Let $\{f_n\}_{n=1}^{\infty}$ be the sequence of iterates of the sine function: namely, $f_1(z)=\sin(z)$, and $f_{n+1}(z)=\sin(f_n(z))$ when $n\geq 1$. Show that this sequence $\{f_n\}$ is not locally bounded in any neighborhood of the origin.
I'm having trouble with this. This is my attempt:
Suppose to the contrary that $\{f_n\}$ is locally bounded on some $D=\{z\in\mathbb{C}\,:\,|z|<\varepsilon\}$. Then Montel's theorem shows that there exists a subsequence $\{f_{n_k}\}$ converging to some holomorphic $f$ uniformly on compact subsets of $D$. Since $f(0)=0$ we can choose (through continuity) $\varepsilon$ small enough that $f(D)\subseteq\mathbb{D}$. Now (I think) f'(0)=1$... something something something sine behaves weirdly causing a contradiction.
Is Schwarz' lemma applicable here? I feel like I'm close but I have a few technical details I need to work out. Any help is greatly appreciated. Thank you
Here are a couple different possible approaches to the problem.

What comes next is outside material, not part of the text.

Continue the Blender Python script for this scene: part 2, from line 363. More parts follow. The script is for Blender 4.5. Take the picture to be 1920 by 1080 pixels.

If $f_{n_k}$ converges to $f$ uniformly, then the derivatives $f^{(m)}_{n_k}$ must converge uniformly to $f^{(m)}$ as well. Try computing $f_n^{(m)}(0)$ for different small values of $m$ until you can find a contradiction.
If $x$ is small and real, how does $\sin(x)$ compare to $x$? What does this tell you about the behavior of $f_n(x)$ as $n\to\infty$? If $f_{n_k}$ converges uniformly to $f$, what does this tell you about $f$? Now compute $f'(0)$ as suggested above to get a contradiction.